After a year of hard work, the
dispute over "the mosque at Ground Zero" was carefully nurtured by
the American rightwing. The proposed building, Cordoba House, will be at least
two blocks from Ground Zero. To be built at a cost of $100 million, the nine-story
building will have a spa, auditorium, swimming pool, basketball court, classrooms,
an exhibition gallery - and a mosque.
It was conspiracy-mongering and
violently anti-Muslim blogger Pamela Geller, the
rightwing New York Post and the xenophobic Tea Party which, together, transported
the proposed Park 51 Project from Lower Manhattan to the former site of the World
Trade Center.
When Sarah Palin's infamous
tweet urging "peaceful" Muslims to "repudiate" the mosque
gained currency, and former New York Mayor Rudy Giuliani shouted "desecration,"
the multi-purpose project was reduced to a "mosque" built for "mischief"

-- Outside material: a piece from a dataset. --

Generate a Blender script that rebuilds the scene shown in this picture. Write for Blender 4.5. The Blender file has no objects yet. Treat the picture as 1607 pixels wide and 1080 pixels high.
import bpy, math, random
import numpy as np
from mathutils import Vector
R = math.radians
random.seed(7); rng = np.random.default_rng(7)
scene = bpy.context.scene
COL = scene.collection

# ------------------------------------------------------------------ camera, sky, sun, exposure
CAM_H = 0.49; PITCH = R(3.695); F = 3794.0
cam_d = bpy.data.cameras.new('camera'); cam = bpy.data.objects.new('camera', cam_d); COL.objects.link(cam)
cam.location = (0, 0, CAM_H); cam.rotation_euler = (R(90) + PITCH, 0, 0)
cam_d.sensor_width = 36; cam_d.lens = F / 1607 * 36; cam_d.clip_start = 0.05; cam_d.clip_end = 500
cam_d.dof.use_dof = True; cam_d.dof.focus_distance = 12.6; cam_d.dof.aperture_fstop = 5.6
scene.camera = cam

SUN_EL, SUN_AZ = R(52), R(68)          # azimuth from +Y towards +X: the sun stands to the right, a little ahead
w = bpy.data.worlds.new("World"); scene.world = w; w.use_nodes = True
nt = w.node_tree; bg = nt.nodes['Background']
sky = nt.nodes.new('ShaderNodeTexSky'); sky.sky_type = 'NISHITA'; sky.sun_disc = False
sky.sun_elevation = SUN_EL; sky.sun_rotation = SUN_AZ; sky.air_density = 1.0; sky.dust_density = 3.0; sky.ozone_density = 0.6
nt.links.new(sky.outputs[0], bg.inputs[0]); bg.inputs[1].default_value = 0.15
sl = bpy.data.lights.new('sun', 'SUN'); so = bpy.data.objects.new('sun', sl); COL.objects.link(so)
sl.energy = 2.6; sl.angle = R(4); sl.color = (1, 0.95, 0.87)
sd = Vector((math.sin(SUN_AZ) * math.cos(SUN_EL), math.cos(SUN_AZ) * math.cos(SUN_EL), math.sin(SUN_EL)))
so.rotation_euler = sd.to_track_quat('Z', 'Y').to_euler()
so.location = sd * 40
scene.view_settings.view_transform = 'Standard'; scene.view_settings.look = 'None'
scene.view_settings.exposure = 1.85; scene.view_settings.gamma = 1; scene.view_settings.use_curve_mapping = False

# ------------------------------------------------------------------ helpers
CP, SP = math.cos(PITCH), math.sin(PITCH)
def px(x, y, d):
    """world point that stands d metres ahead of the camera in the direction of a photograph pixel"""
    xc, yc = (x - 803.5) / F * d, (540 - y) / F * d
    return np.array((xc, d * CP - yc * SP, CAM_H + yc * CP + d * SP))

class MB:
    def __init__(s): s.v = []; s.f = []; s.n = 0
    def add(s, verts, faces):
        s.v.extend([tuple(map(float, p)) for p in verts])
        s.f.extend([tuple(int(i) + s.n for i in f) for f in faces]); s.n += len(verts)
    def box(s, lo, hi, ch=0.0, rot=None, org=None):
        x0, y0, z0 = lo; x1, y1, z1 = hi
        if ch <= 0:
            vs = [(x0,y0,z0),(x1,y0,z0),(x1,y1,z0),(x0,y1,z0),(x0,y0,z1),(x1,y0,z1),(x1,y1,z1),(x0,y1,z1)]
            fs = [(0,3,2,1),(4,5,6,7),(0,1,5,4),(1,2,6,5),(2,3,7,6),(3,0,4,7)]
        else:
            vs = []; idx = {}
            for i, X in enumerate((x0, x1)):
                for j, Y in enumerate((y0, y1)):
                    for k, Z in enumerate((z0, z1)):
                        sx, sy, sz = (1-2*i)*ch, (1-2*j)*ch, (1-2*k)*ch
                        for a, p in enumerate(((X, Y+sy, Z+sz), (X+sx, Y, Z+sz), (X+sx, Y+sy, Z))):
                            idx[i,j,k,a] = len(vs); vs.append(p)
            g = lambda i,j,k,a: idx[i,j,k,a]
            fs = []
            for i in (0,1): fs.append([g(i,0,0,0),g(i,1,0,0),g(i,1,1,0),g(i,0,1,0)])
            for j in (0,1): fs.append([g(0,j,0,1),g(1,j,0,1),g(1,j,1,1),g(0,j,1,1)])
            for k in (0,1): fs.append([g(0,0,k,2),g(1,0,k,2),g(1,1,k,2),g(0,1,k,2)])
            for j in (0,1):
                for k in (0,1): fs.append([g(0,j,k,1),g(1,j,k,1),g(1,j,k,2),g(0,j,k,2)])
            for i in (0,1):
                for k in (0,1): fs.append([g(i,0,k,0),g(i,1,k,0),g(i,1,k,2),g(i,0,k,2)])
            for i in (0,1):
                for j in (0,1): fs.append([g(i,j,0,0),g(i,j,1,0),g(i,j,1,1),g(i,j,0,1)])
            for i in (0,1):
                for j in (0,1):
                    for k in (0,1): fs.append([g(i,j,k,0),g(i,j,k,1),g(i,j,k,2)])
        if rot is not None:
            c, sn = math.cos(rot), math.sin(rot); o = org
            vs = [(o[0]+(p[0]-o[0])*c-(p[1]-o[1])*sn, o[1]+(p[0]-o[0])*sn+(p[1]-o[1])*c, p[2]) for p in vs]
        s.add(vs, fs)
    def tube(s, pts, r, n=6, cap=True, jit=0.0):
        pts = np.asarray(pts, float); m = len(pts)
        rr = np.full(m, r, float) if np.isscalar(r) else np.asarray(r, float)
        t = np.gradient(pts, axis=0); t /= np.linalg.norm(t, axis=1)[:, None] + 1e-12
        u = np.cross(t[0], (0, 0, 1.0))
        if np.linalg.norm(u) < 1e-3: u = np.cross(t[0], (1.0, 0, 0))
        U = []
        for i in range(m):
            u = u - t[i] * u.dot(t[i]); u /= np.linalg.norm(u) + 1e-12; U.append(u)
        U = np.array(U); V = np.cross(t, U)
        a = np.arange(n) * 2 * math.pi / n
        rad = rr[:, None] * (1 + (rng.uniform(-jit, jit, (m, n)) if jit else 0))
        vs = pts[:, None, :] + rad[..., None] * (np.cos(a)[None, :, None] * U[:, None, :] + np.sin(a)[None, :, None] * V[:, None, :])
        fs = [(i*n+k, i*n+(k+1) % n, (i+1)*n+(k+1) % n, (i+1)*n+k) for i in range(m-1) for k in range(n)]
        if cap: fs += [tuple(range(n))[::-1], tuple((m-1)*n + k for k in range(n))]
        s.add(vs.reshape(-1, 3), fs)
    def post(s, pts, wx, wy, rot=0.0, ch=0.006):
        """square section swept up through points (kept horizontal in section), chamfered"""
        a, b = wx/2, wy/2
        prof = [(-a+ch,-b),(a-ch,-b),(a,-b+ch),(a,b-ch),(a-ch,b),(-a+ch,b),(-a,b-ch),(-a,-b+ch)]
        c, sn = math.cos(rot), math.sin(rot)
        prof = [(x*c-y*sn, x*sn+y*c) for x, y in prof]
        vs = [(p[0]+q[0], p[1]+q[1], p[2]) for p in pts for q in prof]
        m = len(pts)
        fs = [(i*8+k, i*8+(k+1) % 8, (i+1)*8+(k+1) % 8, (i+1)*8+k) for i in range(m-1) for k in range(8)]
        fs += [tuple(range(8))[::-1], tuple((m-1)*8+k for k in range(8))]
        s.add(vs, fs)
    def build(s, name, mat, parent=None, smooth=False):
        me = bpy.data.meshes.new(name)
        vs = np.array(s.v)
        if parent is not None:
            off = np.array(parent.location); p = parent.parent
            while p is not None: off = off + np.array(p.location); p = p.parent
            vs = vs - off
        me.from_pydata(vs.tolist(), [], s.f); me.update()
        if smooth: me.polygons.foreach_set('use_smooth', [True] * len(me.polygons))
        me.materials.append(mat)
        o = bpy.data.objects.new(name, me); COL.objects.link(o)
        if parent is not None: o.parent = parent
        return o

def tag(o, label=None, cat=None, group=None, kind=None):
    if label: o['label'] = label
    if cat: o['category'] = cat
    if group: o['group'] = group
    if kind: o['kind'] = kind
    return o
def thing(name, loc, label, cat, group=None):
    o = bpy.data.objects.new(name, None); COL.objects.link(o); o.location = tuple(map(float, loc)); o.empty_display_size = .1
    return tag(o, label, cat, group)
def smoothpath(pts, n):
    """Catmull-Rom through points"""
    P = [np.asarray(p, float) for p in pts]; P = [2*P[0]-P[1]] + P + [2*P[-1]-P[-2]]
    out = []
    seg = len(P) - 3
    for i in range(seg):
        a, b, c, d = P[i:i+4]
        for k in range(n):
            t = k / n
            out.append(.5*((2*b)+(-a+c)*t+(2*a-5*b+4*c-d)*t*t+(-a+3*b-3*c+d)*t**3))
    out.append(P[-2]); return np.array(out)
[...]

and provocation. The fact that prayers are offered daily at the Pentagon, another
September 11 target, or that dozens of Muslims also died when the Twin Towers
were destroyed, does nothing to persuade the bigots gathered at Ground Zero to
oppose the project.
Those opposing the project
tell us: "Go and build churches in Saudi Arabia." But one absurdity
is certainly no justification for another. Bans on things like burkas and
minarets in Switzerland are justified in the name of European values threatened
by an alien religion and culture - precisely the same reasoning invoked by the religious
establishment in Saudi Arabia to prevent the building of churches there.
We must respect election
results, even when a majority of ballot papers favor Hamas in Palestine or FIS
in Algeria. If the Jylland Posten can run racist kitsch in the name of
free expression, a Muslim woman's right to her dress of choice must also be
respected.
Ironically, the attitude
adopted by liberals resisting the Ground Zero mosque is contrary to liberalism.

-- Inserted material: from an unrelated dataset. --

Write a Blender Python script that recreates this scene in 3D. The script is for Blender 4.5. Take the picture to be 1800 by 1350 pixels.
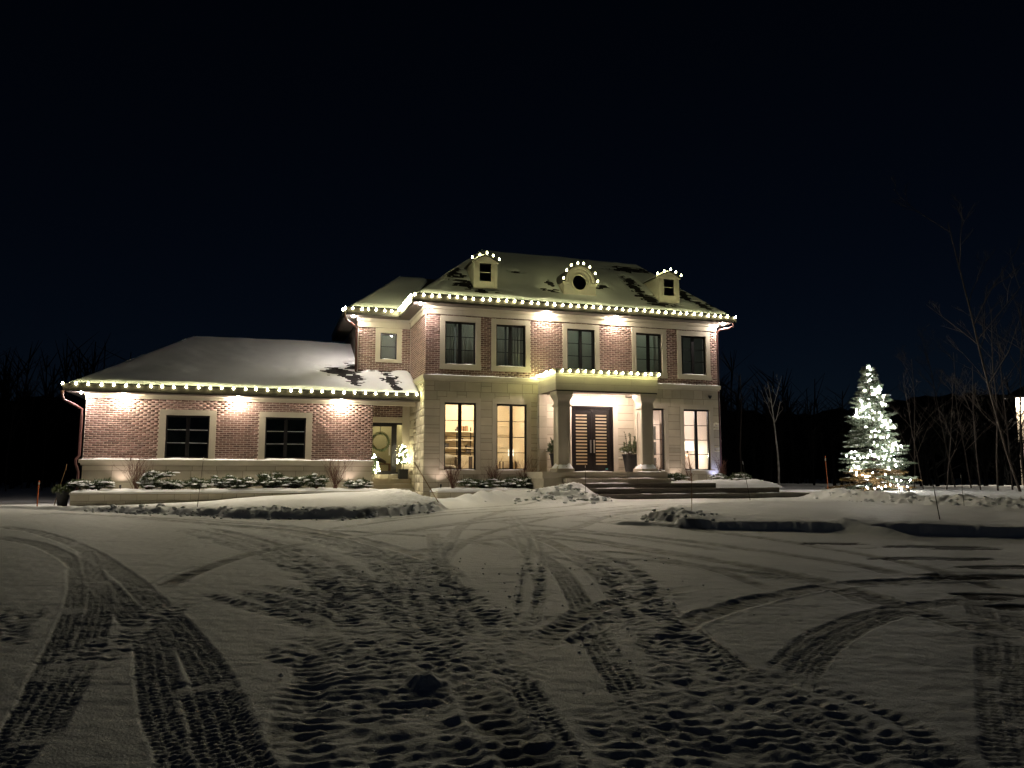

On the other hand, those liberals who are "for the mosque" have gone
in another extremist direction. It seems that in defending women's right to
wear burka, they have begun to actually advocate the burka. In their enthusiasm
for supporting the right of the Manhattan mosque to be built, they are busy
glorifying certain clerics and presenting the mosque as a sort of a Hide Park
absolutely vital for interfaith harmony. In many instances, both wings have
gone quite hysterical.
Building a mosque in
Manhattan or any other place is a basic right of Muslims, as long as the
building plan for it abides by the law. A mosque should be allowed to go up
even if it's a block from Ground Zero, not two, as is the case of the proposed
Cordoba House. To withdraw the project because of its proximity to Ground Zero
is tantamount to holding every Muslim culpable for the September 11 attacks. Let
us fight this rightwing stigmatization.
Abandonment of the project
will not merely hand the Tea Party a victory - it will be a gift to al-Qaeda. To
protect religious minorities (migrant Muslims in the West, non-Muslims in the
Muslim world) is to protect the working classes: their unions, parties, movements
and campaigns. At the same time, in our bid to defend minorities, we cannot
allow ourselves to play into the hands of the clergy.

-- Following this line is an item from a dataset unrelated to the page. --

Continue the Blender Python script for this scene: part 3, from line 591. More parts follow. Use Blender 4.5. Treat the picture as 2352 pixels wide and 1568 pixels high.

When immigrant imams build
mosques, whether of the Wahhabi
or Sufi persuasion, they build
them in a bid to control the populations of the Muslim Diaspora in the West. Meanwhile,
the neo-liberal nations are assisting these imams by dismantling their social
welfare systems.
In Sweden, for instance, facilities
offering creative outlets (libraries, gym, theatres, youth clubs) are rapidly
disappearing. Instead of migrant populations being integrated into the economic,
political and cultural life of the country, "community leaders" are
instead appeased [by closing off these centers]. So with mosques fast becoming
the only available "community centers", opportunist imams are
emerging as "community leaders." The "clash of civilization"
is therefore only reinforced when imams become some of the few key community representatives.